Gazprom shares soar amid anticipated management changes
MOSCOW (Bloomberg) -- Gazprom PJSC surged to a decade-high in Moscow trading on speculation the world’s largest natural-gas exporter will make more changes to senior management.
The shares rose as much as 17% to 251.65 rubles on Monday, the highest since August 2008. The stock has recently rallied on plans for higher dividends, while moves by CEO Alexey Miller to replace several long-serving lieutenants have prompted expectations of more hires and governance changes.
“Market speculation about new executive reshuffles and appointments at Gazprom are now moving the shares,” Andrey Polischuk, a Moscow-based energy analyst at Raiffeisenbank, said by phone. “The market hopes the new executives will increase the company’s efficiency.”
It’s a turnaround for a company that lost appeal in recent years as spending increased, dividend payouts disappointed and sanctions risks loomed. Last week, the gas producer heeded calls from investors -- and from the Russian government -- to boost shareholder returns, saying it will distribute as much as 50% of annual net income to shareholders in the “mid-term.”

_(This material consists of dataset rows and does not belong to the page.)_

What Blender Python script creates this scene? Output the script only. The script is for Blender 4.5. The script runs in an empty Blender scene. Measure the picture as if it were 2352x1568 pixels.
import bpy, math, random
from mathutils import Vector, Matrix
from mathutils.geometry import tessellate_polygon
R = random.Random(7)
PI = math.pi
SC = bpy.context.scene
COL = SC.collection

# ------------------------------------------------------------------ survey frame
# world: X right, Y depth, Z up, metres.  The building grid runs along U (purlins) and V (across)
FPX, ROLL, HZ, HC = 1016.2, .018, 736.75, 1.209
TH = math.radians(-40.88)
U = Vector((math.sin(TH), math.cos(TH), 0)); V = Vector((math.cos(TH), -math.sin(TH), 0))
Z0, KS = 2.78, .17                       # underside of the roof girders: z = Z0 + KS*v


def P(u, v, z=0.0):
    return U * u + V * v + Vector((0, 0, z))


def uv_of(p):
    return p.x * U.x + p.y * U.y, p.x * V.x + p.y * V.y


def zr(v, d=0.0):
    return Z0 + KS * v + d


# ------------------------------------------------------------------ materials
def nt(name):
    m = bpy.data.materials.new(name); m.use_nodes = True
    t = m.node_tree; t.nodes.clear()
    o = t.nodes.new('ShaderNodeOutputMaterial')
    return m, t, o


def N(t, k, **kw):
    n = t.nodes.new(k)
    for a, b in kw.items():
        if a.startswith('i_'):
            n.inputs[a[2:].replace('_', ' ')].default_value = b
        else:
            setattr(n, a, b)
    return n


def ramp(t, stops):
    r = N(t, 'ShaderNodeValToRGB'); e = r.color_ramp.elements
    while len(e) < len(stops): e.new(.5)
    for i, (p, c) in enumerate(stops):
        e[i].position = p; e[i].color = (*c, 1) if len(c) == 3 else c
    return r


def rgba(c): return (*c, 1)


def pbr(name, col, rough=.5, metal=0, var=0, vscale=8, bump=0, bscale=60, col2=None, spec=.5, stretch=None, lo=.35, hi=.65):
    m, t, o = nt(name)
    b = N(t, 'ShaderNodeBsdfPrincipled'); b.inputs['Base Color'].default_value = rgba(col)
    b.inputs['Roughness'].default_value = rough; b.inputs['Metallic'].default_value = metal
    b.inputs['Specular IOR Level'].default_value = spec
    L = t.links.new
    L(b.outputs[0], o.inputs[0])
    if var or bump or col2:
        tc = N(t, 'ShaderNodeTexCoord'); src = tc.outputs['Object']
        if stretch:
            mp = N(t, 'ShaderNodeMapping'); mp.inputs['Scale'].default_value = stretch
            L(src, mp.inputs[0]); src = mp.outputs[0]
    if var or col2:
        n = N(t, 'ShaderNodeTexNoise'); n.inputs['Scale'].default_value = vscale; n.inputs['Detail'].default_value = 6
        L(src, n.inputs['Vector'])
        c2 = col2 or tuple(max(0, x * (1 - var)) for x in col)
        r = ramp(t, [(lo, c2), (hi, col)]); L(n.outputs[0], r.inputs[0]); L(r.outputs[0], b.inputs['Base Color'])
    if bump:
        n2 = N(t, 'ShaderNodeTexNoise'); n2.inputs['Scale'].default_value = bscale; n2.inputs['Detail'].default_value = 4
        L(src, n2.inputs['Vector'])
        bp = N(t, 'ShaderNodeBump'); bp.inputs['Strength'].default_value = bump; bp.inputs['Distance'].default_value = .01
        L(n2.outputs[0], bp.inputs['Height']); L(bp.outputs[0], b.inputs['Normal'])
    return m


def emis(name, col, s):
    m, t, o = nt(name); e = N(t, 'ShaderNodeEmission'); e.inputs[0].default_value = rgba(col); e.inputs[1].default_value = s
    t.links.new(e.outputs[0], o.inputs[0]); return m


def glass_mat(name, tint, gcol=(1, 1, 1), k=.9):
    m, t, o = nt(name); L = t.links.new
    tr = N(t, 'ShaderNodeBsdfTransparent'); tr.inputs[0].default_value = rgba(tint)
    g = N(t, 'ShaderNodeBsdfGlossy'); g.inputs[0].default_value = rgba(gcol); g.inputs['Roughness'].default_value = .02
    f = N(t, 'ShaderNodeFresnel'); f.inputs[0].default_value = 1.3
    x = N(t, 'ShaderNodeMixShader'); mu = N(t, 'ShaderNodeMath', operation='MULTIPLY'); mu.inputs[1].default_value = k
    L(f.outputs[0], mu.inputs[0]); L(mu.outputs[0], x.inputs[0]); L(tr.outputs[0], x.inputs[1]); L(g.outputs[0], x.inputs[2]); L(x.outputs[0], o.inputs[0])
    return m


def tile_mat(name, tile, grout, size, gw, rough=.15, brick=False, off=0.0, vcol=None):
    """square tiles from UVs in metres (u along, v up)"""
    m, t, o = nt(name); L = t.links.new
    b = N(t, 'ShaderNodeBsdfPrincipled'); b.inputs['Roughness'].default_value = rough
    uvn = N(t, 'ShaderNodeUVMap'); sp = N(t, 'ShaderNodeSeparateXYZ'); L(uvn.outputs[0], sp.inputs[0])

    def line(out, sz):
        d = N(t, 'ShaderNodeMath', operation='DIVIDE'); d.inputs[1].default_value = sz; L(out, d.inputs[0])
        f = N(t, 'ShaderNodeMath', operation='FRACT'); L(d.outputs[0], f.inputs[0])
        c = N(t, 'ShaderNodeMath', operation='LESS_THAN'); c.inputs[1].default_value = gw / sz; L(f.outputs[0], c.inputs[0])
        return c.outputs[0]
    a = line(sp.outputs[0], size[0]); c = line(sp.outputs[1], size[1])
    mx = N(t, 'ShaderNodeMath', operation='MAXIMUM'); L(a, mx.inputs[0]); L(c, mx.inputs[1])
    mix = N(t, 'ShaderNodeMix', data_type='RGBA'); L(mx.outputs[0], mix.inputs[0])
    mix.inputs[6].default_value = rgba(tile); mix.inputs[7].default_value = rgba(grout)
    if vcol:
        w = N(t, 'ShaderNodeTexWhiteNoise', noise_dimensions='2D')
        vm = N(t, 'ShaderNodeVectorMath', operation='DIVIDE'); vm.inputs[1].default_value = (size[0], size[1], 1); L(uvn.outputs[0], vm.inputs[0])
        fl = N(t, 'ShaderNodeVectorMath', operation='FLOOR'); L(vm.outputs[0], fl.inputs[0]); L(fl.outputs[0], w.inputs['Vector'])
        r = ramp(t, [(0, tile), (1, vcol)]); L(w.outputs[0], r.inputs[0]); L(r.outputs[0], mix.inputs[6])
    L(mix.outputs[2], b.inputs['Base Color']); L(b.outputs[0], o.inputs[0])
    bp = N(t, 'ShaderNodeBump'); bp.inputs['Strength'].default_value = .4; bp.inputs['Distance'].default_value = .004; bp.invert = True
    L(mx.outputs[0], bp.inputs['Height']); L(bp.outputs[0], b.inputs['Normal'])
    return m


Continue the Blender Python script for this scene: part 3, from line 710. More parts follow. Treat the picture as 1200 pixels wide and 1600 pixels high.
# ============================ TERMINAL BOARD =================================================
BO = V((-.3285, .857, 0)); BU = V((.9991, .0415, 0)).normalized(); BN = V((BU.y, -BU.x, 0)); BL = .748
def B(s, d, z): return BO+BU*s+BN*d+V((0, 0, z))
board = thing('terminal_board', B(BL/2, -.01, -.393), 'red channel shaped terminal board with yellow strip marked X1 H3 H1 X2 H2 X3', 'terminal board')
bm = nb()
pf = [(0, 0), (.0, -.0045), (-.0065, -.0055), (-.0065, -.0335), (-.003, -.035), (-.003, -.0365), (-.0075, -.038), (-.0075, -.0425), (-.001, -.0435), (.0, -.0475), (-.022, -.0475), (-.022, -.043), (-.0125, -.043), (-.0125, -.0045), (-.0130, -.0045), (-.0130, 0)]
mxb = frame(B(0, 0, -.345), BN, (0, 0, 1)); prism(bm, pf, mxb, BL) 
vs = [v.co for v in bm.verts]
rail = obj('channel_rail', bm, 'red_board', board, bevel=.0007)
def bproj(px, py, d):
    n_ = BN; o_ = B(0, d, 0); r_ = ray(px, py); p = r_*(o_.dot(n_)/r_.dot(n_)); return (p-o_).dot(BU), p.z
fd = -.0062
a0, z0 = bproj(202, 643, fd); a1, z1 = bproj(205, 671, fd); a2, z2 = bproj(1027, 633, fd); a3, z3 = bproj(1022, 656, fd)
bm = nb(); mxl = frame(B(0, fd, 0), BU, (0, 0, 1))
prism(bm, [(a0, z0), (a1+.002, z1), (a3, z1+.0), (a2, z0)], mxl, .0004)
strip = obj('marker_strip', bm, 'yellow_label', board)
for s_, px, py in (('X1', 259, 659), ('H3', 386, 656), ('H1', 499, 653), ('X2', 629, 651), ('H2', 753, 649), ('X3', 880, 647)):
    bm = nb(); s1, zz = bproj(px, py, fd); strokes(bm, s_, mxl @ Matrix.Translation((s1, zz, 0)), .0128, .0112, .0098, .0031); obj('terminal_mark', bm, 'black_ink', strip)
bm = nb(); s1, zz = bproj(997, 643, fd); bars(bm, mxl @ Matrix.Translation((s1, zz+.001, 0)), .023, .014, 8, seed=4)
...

The stock traded at 236.80 rubles, up 10%, as of 4:29 p.m. local time, making Gazprom the best performer on the MOEX Russia Index and cementing its position as Russia’s largest company by market capitalization. Its shares have risen more than 40% in the past month, after coasting for much of 2019.
Gazprom’s shares have been underweight “for years,” said Alexander Losev, CEO at Sputnik Asset Management.
That changed with the announcement of planned dividend growth, as “portfolio managers rushed to bring their Gazprom allocation to market-weight or even overweight, and so we have seen booming demand,” said Aleksei Potapov, head of the investment department at UFG Wealth Management Ltd.
Gazprom’s press service didn’t respond to requests for comment on potential management changes. The management board is scheduled to meet on Tuesday but the agenda will focus on the results of the winter season, Interfax reported, citing people it didn’t identify.